## WHAT IS EXPECTED
Copy out each line exactly; pictures stay out of the copy.

## GIVEN INFORMATION
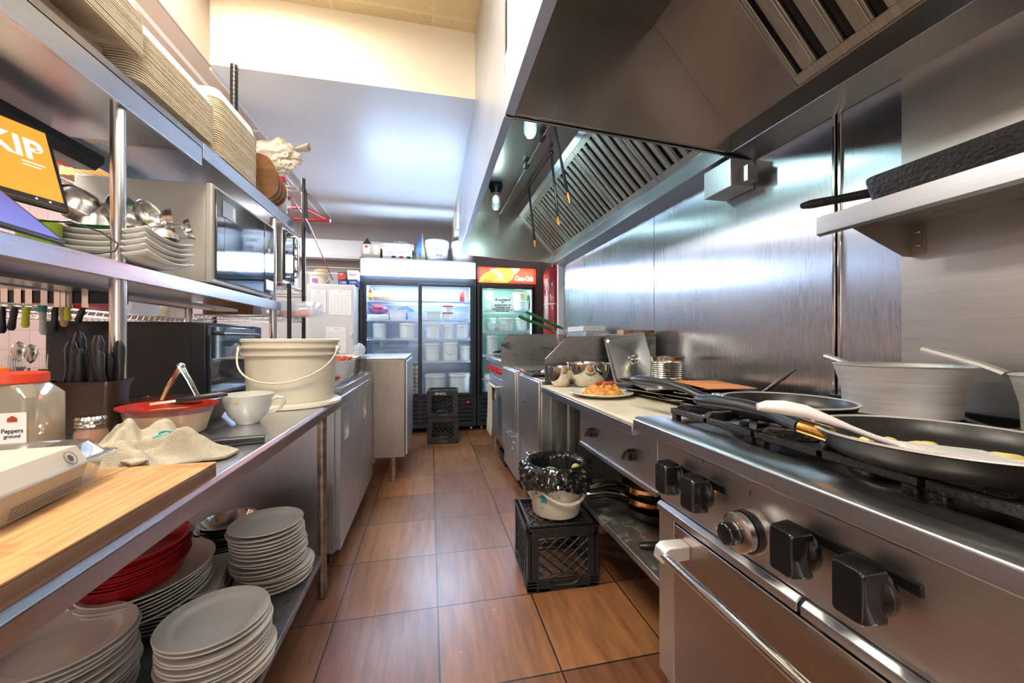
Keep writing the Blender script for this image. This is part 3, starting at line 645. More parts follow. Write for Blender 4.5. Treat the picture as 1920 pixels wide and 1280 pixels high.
part('panel_drip_edge', MB().box(0.695, 0.703, 1.078, 1.715, 0.625, 0.64), S_TOP, t)
for (y, z) in ((1.55, 0.72), (1.22, 0.72)):
    k = MB(); M = T(0.70, y, z, ry=R(-90)); k.lathe([(0, 0), (0.022, 0), (0.022, 0.018), (0.010, 0.02), (0, 0.02)], 20, M=M); k.rr([(0.018, 0.008, 0.026, 0.004), (0.040, 0.007, 0.023, 0.004)], 4, M=M @ Matrix.Rotation(R(50), 4, 'Z'))
    part('knob', k, BLACK, t, bevel=0.001)
part('lower_shelf', MB().box(0.752, 1.38, 1.085, 2.05, 0.310, 0.320).box(0.748, 0.757, 1.085, 2.05, 0.293, 0.320), S_SHELF, t, bevel=0.002)
for x, y in ((0.775, 1.10), (0.775, 2.03), (1.36, 1.10), (1.36, 2.03)):
    part('leg', MB().box(x-0.018, x+0.018, y-0.018, y+0.018, 0.0, CT-0.03), S_GREASE, t, bevel=0.003)

# pans on the lower shelf
def dpan(label, cx, cy, z, r, h, hp, m, n=(0, 0, 0)):
    t = thing('saute_pan', label, 'pan', (cx, cy, z), 'pans on the shelf under the griddle')
    part('pan_body', MB().lathe([(0, 0), (r*0.85, 0), (r*0.95, 0.01), (r, h), (r+0.003, h+0.002), (r-0.002, h), (r*0.93, 0.012), (0, 0.005)], 40, (cx, cy, z)), m, t)
    part('handle', MB().tube(hp, [0.008, 0.010, 0.011, 0.012, 0.008], 10, sx=1.4), BLACKM if m is not S_COPPER else S_MIRROR, t)
for i, (z, m, hz) in enumerate(((0.321, BLACKM, 0.0), (0.342, S_MIRROR, 0), (0.365, S_COPPER, 0), (0.388, BLACKM, 0), (0.411, S_COPPER, 0))):
    cx, cy = 1.02 + 0.012*(i % 2), 1.58 + 0.01*i; r = 0.135
    a = R(168 + 9*i - 18); 
    P = [(cx + math.cos(a)*q, cy + math.sin(a)*q*0.6, z + 0.036 + dz) for q, dz in ((r, 0), (r+0.05, 0.02), (r+0.10, 0.028), (r+0.16, 0.022), (r+0.19, 0.015))]
    dpan(['dark pan at the bottom of the shelf pile', 'polished pan second from the bottom of the shelf pile', 'copper pan in the middle of the shelf pile', 'black pan just under the top copper one', 'copper banded pan on top of the shelf pile'][i], cx, cy, z, r, 0.04, P, m)
dpan('single black pan lying alone with its handle toward the crate', 1.03, 1.25, 0.321, 0.12, 0.03, [(0.92, 1.28, 0.349), (0.88, 1.30, 0.346), (0.84, 1.31, 0.340), (0.81, 1.325, 0.335), (0.785, 1.33, 0.334)], BLACKM)

# tubs, bowls, plate, can, lid on the counter
def bowl(name, label, cx, cy, z, r, h, mat=None, n=48, group=None, cat='bowl'):
    pr = [(0, 0), (r*0.45, 0)] + [(r*math.sin(R(25+65*k/8)), h*(1-math.cos(R(25+65*k/8)))/(1) * 1.0) for k in range(1, 9)]
    pr = [(0, 0), (r*0.5, 0.0), (r*0.72, h*0.16), (r*0.87, h*0.42), (r*0.95, h*0.72), (r*0.975, h*0.97), (r*1.05, h), (r*1.055, h-0.003), (r*0.99, h-0.004)]
    inn = [(r*0.975, h*0.97), (r*0.94, h*0.72), (r*0.86, h*0.43), (r*0.71, h*0.18), (r*0.49, 0.003), (0, 0.003)]
    return solo(name, MB().lathe(pr[:7] + [(r*1.04, h+0.002), (r*0.975, h)] + inn[1:], n, (cx, cy, z)), mat or S_MIRROR, label, cat, (cx, cy, z), group)
bowl('mixing_bowl', 'large shiny steel mixing bowl behind the plate of rice', 0.835, 1.93, CT+0.001, 0.115, 0.130)
bowl('mixing_bowl', 'small steel bowl at the counter corner beside the fryer', 0.70, 1.985, CT+0.001, 0.072, 0.108)
px, py = 0.755, 1.60
def plate_mb(r, z=0, c=(0, 0)):
    return MB().lathe([(0, 0), (r*0.60, 0), (r*0.66, 0.003), (r*0.98, 0.016), (r, 0.0185), (r*0.985, 0.021), (r*0.93, 0.019), (r*0.68, 0.0085), (r*0.62, 0.006), (0, 0.0055)], 48, (c[0], c[1], z))
solo('dinner_plate', plate_mb(0.142, CT+0.001, (px, py)), CERAMIC, 'white oval plate holding fried rice on the cream board', 'plate', (px, py, CT))
rnd = random.Random(5); rc = MB()
def ricef(u, v):
    a = u*2*math.pi; q = v
    rr_ = q*0.088*(1+0.08*math.sin(5*a)+0.05*math.sin(9*a+1)); h = 0.050*(1-q**2.2)*(1+0.22*math.sin(7*a+q*9)*q)
    return (px+0.012+math.cos(a)*rr_, py+math.sin(a)*rr_*0.9, CT+0.009+max(0, h))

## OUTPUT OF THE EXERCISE
Keep writing the Blender script for this image. This is part 3, starting at line 645. More parts follow. Write for Blender 4.5. Treat the picture as 1920 pixels wide and 1280 pixels high.
part('panel_drip_edge', MB().box(0.695, 0.703, 1.078, 1.715, 0.625, 0.64), S_TOP, t)
for (y, z) in ((1.55, 0.72), (1.22, 0.72)):
    k = MB(); M = T(0.70, y, z, ry=R(-90)); k.lathe([(0, 0), (0.022, 0), (0.022, 0.018), (0.010, 0.02), (0, 0.02)], 20, M=M); k.rr([(0.018, 0.008, 0.026, 0.004), (0.040, 0.007, 0.023, 0.004)], 4, M=M @ Matrix.Rotation(R(50), 4, 'Z'))
    part('knob', k, BLACK, t, bevel=0.001)
part('lower_shelf', MB().box(0.752, 1.38, 1.085, 2.05, 0.310, 0.320).box(0.748, 0.757, 1.085, 2.05, 0.293, 0.320), S_SHELF, t, bevel=0.002)
for x, y in ((0.775, 1.10), (0.775, 2.03), (1.36, 1.10), (1.36, 2.03)):
    part('leg', MB().box(x-0.018, x+0.018, y-0.018, y+0.018, 0.0, CT-0.03), S_GREASE, t, bevel=0.003)

# pans on the lower shelf
def dpan(label, cx, cy, z, r, h, hp, m, n=(0, 0, 0)):
    t = thing('saute_pan', label, 'pan', (cx, cy, z), 'pans on the shelf under the griddle')
    part('pan_body', MB().lathe([(0, 0), (r*0.85, 0), (r*0.95, 0.01), (r, h), (r+0.003, h+0.002), (r-0.002, h), (r*0.93, 0.012), (0, 0.005)], 40, (cx, cy, z)), m, t)
    part('handle', MB().tube(hp, [0.008, 0.010, 0.011, 0.012, 0.008], 10, sx=1.4), BLACKM if m is not S_COPPER else S_MIRROR, t)
for i, (z, m, hz) in enumerate(((0.321, BLACKM, 0.0), (0.342, S_MIRROR, 0), (0.365, S_COPPER, 0), (0.388, BLACKM, 0), (0.411, S_COPPER, 0))):
    cx, cy = 1.02 + 0.012*(i % 2), 1.58 + 0.01*i; r = 0.135
    a = R(168 + 9*i - 18); 
    P = [(cx + math.cos(a)*q, cy + math.sin(a)*q*0.6, z + 0.036 + dz) for q, dz in ((r, 0), (r+0.05, 0.02), (r+0.10, 0.028), (r+0.16, 0.022), (r+0.19, 0.015))]
    dpan(['dark pan at the bottom of the shelf pile', 'polished pan second from the bottom of the shelf pile', 'copper pan in the middle of the shelf pile', 'black pan just under the top copper one', 'copper banded pan on top of the shelf pile'][i], cx, cy, z, r, 0.04, P, m)
dpan('single black pan lying alone with its handle toward the crate', 1.03, 1.25, 0.321, 0.12, 0.03, [(0.92, 1.28, 0.349), (0.88, 1.30, 0.346), (0.84, 1.31, 0.340), (0.81, 1.325, 0.335), (0.785, 1.33, 0.334)], BLACKM)

# tubs, bowls, plate, can, lid on the counter
def bowl(name, label, cx, cy, z, r, h, mat=None, n=48, group=None, cat='bowl'):
    pr = [(0, 0), (r*0.45, 0)] + [(r*math.sin(R(25+65*k/8)), h*(1-math.cos(R(25+65*k/8)))/(1) * 1.0) for k in range(1, 9)]
    pr = [(0, 0), (r*0.5, 0.0), (r*0.72, h*0.16), (r*0.87, h*0.42), (r*0.95, h*0.72), (r*0.975, h*0.97), (r*1.05, h), (r*1.055, h-0.003), (r*0.99, h-0.004)]
    inn = [(r*0.975, h*0.97), (r*0.94, h*0.72), (r*0.86, h*0.43), (r*0.71, h*0.18), (r*0.49, 0.003), (0, 0.003)]
    return solo(name, MB().lathe(pr[:7] + [(r*1.04, h+0.002), (r*0.975, h)] + inn[1:], n, (cx, cy, z)), mat or S_MIRROR, label, cat, (cx, cy, z), group)
bowl('mixing_bowl', 'large shiny steel mixing bowl behind the plate of rice', 0.835, 1.93, CT+0.001, 0.115, 0.130)
bowl('mixing_bowl', 'small steel bowl at the counter corner beside the fryer', 0.70, 1.985, CT+0.001, 0.072, 0.108)
px, py = 0.755, 1.60
def plate_mb(r, z=0, c=(0, 0)):
    return MB().lathe([(0, 0), (r*0.60, 0), (r*0.66, 0.003), (r*0.98, 0.016), (r, 0.0185), (r*0.985, 0.021), (r*0.93, 0.019), (r*0.68, 0.0085), (r*0.62, 0.006), (0, 0.0055)], 48, (c[0], c[1], z))
solo('dinner_plate', plate_mb(0.142, CT+0.001, (px, py)), CERAMIC, 'white oval plate holding fried rice on the cream board', 'plate', (px, py, CT))
rnd = random.Random(5); rc = MB()
def ricef(u, v):
    a = u*2*math.pi; q = v
    rr_ = q*0.088*(1+0.08*math.sin(5*a)+0.05*math.sin(9*a+1)); h = 0.050*(1-q**2.2)*(1+0.22*math.sin(7*a+q*9)*q)
    return (px+0.012+math.cos(a)*rr_, py+math.sin(a)*rr_*0.9, CT+0.009+max(0, h))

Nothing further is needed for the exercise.